▸ Requirement
Restate the whole listing exactly.
==================================================
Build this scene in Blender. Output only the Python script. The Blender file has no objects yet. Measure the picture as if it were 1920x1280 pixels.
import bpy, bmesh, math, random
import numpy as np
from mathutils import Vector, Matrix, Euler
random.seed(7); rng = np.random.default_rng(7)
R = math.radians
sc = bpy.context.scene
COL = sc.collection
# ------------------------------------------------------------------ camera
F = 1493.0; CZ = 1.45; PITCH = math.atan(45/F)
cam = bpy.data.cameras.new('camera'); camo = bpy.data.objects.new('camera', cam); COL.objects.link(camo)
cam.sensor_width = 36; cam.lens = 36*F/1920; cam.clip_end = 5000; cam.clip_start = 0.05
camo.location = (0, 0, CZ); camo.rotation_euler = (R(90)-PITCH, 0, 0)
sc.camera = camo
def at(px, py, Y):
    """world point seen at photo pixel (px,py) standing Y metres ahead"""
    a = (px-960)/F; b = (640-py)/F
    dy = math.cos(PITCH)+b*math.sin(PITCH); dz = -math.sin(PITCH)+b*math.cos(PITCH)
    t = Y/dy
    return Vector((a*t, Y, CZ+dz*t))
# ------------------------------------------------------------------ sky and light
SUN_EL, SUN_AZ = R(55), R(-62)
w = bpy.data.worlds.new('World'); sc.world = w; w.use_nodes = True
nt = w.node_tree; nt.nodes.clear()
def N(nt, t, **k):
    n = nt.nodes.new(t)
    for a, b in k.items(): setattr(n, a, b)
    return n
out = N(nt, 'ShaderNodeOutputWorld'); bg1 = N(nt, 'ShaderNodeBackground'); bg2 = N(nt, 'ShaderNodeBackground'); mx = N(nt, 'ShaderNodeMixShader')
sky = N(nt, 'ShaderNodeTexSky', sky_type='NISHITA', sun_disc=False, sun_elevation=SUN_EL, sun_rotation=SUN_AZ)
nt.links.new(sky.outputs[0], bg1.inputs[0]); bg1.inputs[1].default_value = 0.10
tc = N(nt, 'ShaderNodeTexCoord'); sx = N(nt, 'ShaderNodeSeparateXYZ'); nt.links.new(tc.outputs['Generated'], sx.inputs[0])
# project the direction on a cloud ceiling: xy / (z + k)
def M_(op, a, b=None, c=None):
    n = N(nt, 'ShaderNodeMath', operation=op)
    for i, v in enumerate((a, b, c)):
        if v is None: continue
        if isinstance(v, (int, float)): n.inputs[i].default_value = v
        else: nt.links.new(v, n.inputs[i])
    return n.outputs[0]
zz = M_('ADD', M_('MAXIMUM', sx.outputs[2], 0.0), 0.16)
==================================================
▸ Task response
Build this scene in Blender. Output only the Python script. The Blender file has no objects yet. Measure the picture as if it were 1920x1280 pixels.
import bpy, bmesh, math, random
import numpy as np
from mathutils import Vector, Matrix, Euler
random.seed(7); rng = np.random.default_rng(7)
R = math.radians
sc = bpy.context.scene
COL = sc.collection
# ------------------------------------------------------------------ camera
F = 1493.0; CZ = 1.45; PITCH = math.atan(45/F)
cam = bpy.data.cameras.new('camera'); camo = bpy.data.objects.new('camera', cam); COL.objects.link(camo)
cam.sensor_width = 36; cam.lens = 36*F/1920; cam.clip_end = 5000; cam.clip_start = 0.05
camo.location = (0, 0, CZ); camo.rotation_euler = (R(90)-PITCH, 0, 0)
sc.camera = camo
def at(px, py, Y):
    """world point seen at photo pixel (px,py) standing Y metres ahead"""
    a = (px-960)/F; b = (640-py)/F
    dy = math.cos(PITCH)+b*math.sin(PITCH); dz = -math.sin(PITCH)+b*math.cos(PITCH)
    t = Y/dy
    return Vector((a*t, Y, CZ+dz*t))
# ------------------------------------------------------------------ sky and light
SUN_EL, SUN_AZ = R(55), R(-62)
w = bpy.data.worlds.new('World'); sc.world = w; w.use_nodes = True
nt = w.node_tree; nt.nodes.clear()
def N(nt, t, **k):
    n = nt.nodes.new(t)
    for a, b in k.items(): setattr(n, a, b)
    return n
out = N(nt, 'ShaderNodeOutputWorld'); bg1 = N(nt, 'ShaderNodeBackground'); bg2 = N(nt, 'ShaderNodeBackground'); mx = N(nt, 'ShaderNodeMixShader')
sky = N(nt, 'ShaderNodeTexSky', sky_type='NISHITA', sun_disc=False, sun_elevation=SUN_EL, sun_rotation=SUN_AZ)
nt.links.new(sky.outputs[0], bg1.inputs[0]); bg1.inputs[1].default_value = 0.10
tc = N(nt, 'ShaderNodeTexCoord'); sx = N(nt, 'ShaderNodeSeparateXYZ'); nt.links.new(tc.outputs['Generated'], sx.inputs[0])
# project the direction on a cloud ceiling: xy / (z + k)
def M_(op, a, b=None, c=None):
    n = N(nt, 'ShaderNodeMath', operation=op)
    for i, v in enumerate((a, b, c)):
        if v is None: continue
        if isinstance(v, (int, float)): n.inputs[i].default_value = v
        else: nt.links.new(v, n.inputs[i])
    return n.outputs[0]
zz = M_('ADD', M_('MAXIMUM', sx.outputs[2], 0.0), 0.16)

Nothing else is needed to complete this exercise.